In this context, in 1922, the Financial Committee of the League of Nations – a precursor to the IMF – designed a rescue package for Austria. This entailed League assistance in obtaining foreign loans, which were underwritten by the governments of Britain, France, Italy and Czechoslovakia in return for a commitment that the country would not seek to unify with Germany, and measures to fix the value of the Austrian currency. The programme also included the ‘reconstruction’ of Austrian state finances, which entailed large reductions in the numbers of civil servants, cuts to government expenditure and restrictions on the salaries of state employees, all to ensure a permanently balanced government budget.

Much of this may sound very familiar to those living in Greece (or even Britain) today, and the similarities go further. Austria also had to submit to the control of a version of the modern ‘troika’, (the IMF, European Central Bank and the EU), operated via the League of Nations. A League Committee of Control (representing interested League members); the League’s Financial Committee (composed of bankers, financiers, and treasury representatives); and a League-appointed ‘Commissioner-General’, Alfred Zimmermann, all provided monitoring and oversight.

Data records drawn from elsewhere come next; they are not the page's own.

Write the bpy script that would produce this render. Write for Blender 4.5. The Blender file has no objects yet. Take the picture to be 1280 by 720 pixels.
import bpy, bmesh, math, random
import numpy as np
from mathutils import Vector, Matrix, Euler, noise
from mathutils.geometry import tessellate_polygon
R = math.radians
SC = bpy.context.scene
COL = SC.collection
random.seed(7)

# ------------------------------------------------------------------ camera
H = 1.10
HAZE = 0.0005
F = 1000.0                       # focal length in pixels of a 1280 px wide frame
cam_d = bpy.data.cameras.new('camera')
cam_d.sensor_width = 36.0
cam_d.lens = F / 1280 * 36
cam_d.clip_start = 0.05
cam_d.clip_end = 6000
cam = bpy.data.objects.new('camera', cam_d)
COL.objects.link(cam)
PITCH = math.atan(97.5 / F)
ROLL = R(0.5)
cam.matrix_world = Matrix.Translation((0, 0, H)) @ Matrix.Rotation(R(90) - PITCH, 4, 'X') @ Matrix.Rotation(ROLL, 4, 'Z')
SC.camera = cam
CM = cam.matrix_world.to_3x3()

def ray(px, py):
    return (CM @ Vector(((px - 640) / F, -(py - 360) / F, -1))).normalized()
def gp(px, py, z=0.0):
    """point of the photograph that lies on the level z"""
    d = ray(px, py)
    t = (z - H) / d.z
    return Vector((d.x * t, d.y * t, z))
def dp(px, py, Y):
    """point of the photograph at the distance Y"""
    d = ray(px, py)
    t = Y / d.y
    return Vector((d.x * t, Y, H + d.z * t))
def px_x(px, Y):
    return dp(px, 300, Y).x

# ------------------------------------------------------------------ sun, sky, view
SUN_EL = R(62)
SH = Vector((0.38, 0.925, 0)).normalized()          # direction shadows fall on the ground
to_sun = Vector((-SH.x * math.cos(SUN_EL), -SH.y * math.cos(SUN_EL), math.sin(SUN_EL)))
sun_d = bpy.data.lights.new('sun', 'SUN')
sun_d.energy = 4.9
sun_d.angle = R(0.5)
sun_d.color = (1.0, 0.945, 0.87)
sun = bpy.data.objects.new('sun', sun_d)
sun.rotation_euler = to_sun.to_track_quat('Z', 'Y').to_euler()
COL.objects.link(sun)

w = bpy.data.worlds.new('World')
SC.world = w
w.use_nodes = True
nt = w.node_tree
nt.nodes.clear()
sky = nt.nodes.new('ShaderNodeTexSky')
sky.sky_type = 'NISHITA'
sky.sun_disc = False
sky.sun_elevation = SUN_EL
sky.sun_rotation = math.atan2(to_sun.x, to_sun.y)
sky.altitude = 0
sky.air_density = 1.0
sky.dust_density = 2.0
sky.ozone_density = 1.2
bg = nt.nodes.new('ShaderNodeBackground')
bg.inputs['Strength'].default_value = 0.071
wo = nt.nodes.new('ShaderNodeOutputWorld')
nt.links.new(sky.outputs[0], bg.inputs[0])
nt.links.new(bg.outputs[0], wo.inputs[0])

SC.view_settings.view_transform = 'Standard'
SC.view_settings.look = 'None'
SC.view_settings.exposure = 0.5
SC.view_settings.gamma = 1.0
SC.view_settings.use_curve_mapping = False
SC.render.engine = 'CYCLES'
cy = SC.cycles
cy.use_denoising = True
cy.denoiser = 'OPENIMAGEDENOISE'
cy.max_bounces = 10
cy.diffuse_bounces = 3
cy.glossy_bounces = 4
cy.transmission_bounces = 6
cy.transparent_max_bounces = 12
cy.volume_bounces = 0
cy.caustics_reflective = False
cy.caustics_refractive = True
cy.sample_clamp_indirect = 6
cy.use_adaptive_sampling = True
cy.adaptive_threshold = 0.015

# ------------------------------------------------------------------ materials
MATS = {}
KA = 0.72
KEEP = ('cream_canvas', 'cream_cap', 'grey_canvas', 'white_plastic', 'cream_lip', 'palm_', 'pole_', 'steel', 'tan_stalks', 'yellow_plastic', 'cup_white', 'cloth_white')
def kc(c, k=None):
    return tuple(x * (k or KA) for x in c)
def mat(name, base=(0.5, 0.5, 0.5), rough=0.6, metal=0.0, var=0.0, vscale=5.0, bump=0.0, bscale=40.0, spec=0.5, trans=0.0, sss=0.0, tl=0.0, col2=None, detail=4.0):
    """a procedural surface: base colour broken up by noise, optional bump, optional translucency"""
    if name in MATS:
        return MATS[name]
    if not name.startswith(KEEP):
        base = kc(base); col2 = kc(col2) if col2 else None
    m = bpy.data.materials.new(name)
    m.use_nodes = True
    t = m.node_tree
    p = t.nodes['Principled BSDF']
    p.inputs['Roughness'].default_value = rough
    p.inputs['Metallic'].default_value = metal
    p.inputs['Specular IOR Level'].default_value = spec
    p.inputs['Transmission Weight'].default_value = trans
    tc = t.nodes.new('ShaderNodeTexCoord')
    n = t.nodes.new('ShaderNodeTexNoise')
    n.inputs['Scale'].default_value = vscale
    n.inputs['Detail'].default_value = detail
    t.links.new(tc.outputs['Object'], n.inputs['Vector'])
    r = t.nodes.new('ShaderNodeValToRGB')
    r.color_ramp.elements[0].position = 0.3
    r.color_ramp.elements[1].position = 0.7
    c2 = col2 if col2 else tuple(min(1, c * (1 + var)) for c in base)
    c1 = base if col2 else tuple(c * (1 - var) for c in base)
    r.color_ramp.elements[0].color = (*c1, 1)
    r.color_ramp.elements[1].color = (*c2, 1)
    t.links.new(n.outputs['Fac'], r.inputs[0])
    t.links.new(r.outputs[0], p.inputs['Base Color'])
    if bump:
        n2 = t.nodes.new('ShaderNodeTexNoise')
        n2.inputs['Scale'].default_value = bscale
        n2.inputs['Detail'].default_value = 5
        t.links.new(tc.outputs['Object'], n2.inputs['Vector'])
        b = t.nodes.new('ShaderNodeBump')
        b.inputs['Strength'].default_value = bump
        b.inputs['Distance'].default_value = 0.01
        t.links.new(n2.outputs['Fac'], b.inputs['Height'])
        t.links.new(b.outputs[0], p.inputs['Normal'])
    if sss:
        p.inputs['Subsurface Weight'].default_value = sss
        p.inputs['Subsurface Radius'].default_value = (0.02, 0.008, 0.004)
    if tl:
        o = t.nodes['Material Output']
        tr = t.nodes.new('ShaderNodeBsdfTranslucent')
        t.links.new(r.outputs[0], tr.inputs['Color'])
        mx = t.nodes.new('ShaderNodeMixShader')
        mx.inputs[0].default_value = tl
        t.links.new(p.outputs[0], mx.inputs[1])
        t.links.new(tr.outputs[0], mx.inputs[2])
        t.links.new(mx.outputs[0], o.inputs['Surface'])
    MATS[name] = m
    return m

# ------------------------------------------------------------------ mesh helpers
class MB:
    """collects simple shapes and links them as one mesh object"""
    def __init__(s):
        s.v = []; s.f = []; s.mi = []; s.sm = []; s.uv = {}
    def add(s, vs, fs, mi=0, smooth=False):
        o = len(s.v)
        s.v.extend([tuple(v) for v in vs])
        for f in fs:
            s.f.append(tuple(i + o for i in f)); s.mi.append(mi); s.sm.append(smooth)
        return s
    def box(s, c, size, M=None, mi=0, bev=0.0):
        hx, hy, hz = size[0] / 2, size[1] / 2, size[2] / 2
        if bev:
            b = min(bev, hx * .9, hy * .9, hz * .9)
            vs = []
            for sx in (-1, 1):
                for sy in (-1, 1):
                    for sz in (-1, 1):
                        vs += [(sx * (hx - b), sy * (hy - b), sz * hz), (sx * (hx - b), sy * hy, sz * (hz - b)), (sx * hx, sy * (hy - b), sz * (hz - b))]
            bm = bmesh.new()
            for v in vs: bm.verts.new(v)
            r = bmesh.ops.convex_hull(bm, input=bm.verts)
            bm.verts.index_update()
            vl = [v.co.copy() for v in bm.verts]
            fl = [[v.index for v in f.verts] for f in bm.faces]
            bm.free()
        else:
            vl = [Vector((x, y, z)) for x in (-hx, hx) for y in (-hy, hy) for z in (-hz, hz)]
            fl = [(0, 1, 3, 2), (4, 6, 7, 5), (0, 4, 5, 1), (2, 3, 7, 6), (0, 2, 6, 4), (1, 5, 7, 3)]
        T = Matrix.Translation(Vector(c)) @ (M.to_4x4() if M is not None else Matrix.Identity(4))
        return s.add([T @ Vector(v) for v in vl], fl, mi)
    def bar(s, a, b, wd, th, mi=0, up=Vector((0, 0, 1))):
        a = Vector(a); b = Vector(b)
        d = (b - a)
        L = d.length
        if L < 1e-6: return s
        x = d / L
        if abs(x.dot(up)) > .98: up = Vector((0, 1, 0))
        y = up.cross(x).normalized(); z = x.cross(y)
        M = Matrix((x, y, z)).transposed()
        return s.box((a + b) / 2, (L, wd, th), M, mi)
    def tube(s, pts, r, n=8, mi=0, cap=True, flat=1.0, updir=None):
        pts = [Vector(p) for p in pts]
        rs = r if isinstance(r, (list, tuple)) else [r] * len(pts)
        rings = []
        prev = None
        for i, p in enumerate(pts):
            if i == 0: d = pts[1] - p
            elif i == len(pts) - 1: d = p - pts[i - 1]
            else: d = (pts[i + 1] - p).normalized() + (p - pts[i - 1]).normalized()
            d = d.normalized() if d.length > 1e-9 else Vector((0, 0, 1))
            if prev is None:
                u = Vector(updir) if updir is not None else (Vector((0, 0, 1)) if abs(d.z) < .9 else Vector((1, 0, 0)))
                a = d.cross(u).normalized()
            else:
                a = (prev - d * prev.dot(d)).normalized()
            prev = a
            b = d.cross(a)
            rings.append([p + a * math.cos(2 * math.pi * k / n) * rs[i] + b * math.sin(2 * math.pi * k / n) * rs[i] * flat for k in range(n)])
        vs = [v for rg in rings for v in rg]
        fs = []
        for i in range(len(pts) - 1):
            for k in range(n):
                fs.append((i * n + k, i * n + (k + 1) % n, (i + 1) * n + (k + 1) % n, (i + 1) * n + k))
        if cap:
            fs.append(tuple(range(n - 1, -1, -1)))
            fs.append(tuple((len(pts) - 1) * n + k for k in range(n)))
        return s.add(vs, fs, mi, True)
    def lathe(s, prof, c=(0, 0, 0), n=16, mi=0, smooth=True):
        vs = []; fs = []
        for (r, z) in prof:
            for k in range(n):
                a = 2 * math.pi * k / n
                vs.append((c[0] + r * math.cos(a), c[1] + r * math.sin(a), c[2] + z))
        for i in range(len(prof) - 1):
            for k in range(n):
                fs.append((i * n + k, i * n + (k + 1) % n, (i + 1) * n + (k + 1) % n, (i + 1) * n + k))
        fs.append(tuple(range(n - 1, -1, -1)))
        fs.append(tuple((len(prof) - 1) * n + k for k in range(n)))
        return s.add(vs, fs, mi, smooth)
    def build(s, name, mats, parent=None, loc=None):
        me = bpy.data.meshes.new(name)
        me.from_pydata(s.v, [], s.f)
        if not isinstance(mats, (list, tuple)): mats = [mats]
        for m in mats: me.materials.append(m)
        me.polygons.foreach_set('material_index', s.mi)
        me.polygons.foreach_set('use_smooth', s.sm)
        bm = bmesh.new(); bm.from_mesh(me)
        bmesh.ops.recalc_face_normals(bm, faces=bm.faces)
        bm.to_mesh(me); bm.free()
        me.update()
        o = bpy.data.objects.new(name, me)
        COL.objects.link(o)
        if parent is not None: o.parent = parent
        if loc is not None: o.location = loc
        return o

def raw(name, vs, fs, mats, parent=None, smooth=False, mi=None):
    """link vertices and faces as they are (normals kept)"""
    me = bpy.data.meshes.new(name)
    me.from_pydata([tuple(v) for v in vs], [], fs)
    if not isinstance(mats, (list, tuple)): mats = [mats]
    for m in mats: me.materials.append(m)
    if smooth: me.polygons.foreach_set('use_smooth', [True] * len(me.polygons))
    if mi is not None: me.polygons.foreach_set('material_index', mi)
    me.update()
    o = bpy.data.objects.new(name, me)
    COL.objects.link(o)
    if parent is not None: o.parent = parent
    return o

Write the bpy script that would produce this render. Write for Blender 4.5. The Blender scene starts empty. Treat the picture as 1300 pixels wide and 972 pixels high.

Zimmermann was dispatched to live in Vienna to enforce the terms of the deal and control the expenditure of the foreign loans. This kind of control was, like that of the troika, a source of humiliation and enormous resentment in Austria. Zimmermann, like the troika, frequently condemned the lack of progress on ‘reform’ made by the Austria government.

Another striking similarity between the work of the League and that of the current troika in Greece is the lack of real consideration on the part of those bodies overseeing such programmes for the effects that their schemes have on living standards and on the political climate. Rigid adherence to economic dogmas, as practiced by the troika, as Greece has found, can have disastrous consequences.

In Austria, the League’s programme did deliver foreign loans for the country, and produced a stabilised currency. However, it also resulted in high levels of unemployment and the reduction of government social support. Furthermore, the programme undermined the already shaky stability of Austrian banks and increased political tensions within the country.

The League essentially withdrew their control from Austria in mid-1926, only to become involved again during Austria’s economic difficulties in the 1930s. By 1933, parliament had ceased to operate in the Austrian Republic. In 1934, the Social Democratic movement was smashed, and in 1938, the country was incorporated into the German Reich.

The problems of interwar Austria were manifold, but the contribution that this inaugural attempt at an international bailout made towards creating a viable future for the country is debateable. As others, including Paul Krugman, have remarked, the apparent lack of awareness of the troika of the problems that interwar deflationary policies caused is one alarming aspect of the Greek crisis.